Boots first , then explore some ski shapes.
post #19 of 20
If your boots are good ones and they fit, then there is no good reason to trash them. A newer model might be a little comfier and a little lighter, but if it holds your foot like a vice and transfers every little movement of your feet and ankles to the ski then spending money on new boots isn't going to buy you anything. If your boots do not do these things - get new ones immediately. Otherwise, spend your dollars on skis. Ski shops have a list of bindings that they are no longer able to use so bring you old ones in and use them if you can.

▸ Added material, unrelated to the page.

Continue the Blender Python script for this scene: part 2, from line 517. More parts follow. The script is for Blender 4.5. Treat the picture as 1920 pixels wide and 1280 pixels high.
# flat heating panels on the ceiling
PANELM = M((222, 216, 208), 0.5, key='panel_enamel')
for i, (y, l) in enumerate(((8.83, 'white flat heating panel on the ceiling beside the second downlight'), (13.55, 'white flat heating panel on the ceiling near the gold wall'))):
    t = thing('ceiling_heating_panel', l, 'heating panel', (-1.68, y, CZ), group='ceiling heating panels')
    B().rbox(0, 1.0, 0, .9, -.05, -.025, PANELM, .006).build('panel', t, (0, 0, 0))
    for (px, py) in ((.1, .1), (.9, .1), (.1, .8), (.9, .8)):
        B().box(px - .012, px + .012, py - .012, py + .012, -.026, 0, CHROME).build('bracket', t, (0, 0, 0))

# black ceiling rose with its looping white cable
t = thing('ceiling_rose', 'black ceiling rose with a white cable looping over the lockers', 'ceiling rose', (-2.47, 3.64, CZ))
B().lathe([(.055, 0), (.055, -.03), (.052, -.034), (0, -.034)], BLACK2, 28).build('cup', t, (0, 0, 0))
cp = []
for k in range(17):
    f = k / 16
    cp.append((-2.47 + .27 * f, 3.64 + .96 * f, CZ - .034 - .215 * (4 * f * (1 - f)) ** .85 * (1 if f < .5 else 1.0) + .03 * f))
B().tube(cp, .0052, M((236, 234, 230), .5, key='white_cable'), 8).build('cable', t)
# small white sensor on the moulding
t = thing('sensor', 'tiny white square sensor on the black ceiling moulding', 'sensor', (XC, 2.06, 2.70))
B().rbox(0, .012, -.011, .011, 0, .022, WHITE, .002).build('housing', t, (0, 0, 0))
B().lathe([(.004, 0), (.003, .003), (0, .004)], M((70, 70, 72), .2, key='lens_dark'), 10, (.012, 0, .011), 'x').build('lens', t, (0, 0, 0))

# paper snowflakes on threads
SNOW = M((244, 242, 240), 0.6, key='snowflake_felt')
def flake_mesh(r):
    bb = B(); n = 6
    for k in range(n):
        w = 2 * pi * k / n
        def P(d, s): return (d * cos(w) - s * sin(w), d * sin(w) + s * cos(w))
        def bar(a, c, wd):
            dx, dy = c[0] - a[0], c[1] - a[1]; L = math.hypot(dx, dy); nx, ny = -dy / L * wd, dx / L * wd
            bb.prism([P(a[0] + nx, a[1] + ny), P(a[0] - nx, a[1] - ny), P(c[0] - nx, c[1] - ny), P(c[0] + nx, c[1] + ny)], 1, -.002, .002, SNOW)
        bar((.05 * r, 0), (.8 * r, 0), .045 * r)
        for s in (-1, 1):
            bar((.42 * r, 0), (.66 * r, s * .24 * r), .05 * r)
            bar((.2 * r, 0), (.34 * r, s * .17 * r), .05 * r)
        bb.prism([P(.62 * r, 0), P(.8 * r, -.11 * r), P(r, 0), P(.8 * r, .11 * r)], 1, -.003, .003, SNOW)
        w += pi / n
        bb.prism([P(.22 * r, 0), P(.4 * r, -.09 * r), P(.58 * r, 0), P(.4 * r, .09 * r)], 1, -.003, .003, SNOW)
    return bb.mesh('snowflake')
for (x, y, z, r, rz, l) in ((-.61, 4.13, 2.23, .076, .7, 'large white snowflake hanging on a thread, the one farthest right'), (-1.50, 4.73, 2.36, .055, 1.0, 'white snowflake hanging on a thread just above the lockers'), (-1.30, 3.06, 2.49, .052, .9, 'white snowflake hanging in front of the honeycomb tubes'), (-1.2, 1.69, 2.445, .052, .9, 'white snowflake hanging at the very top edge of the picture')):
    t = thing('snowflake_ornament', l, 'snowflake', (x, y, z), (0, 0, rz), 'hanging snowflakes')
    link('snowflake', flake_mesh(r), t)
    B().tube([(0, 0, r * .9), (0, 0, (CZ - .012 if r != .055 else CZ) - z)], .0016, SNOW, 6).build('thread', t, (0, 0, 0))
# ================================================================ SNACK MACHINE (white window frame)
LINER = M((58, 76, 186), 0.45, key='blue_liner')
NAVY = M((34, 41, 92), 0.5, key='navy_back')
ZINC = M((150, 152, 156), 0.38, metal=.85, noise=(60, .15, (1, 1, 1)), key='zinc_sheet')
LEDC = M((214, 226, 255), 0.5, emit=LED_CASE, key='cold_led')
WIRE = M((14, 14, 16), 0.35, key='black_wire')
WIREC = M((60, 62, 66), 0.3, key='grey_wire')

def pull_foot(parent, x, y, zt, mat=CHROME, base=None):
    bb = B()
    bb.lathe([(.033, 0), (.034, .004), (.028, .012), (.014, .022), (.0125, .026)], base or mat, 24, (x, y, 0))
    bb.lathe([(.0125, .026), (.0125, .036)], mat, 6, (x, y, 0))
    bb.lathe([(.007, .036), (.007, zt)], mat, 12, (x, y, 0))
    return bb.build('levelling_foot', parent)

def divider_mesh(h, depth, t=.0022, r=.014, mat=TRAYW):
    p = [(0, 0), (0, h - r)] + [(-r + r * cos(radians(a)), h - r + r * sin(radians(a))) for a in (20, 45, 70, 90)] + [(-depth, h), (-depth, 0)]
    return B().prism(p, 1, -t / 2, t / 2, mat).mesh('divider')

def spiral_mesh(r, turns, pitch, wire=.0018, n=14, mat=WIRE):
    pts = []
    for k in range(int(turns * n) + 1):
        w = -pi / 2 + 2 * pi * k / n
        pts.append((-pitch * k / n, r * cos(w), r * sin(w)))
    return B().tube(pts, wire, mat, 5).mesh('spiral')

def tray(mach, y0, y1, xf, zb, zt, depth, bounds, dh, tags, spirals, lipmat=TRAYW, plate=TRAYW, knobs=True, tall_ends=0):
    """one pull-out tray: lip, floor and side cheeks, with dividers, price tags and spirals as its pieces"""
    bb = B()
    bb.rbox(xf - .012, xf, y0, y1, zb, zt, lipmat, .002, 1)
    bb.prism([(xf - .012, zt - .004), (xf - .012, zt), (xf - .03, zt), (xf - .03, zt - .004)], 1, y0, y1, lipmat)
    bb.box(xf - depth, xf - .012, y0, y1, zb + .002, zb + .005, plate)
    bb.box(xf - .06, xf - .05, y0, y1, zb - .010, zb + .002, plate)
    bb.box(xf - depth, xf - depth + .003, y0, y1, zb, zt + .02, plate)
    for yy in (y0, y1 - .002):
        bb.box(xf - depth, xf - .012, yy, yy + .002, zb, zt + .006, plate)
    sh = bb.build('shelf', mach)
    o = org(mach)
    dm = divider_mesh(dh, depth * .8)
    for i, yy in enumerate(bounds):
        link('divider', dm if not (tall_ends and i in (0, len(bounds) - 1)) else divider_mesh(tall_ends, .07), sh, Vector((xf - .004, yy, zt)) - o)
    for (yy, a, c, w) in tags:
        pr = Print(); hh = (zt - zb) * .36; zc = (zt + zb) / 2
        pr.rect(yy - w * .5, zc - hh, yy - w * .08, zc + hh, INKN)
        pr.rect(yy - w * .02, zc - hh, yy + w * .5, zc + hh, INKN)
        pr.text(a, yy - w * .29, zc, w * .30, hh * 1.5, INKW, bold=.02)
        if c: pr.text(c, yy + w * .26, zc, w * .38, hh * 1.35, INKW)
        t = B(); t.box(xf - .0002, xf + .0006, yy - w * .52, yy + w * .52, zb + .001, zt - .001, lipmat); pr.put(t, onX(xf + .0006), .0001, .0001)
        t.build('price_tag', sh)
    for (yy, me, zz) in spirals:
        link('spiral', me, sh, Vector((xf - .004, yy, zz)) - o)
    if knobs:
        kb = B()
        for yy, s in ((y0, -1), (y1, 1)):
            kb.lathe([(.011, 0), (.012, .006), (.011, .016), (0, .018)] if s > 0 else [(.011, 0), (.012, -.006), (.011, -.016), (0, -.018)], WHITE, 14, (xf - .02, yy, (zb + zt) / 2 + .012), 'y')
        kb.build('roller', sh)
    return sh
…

Many people on this forum spend more than is necessary to enjoy skiing, or even to become an expert skier. That is fine, they enjoy their gear. They are knowledgeable about it. Some of them are even very good skiers. Just don't let them sell you on something you don't need. Spend your money on lift tickets and airfares instead.
post #20 of 20
Quote:
Originally Posted by mikeg19_82 View Post
Renting is what I plan to do, but I will ski in Wisconsin too, so it's a very expensive option. I basically just want some nice boots now and I will demo skis out in Colorado. When I get back home I plan to buy skis. Here, have some eye drops
I agree with the general advice. Step one: find someone who can get you in the right boots. Don't get too hung up on specific models; it needs to fit you properly, and you should be able to flex it (but not be crushing it every time you lean forwards).

Once you have proper boots, rent/demo skis for a while until you find something you like. You can save a lot of money on skis by buying used gear, or looking for closeouts at the end of the season.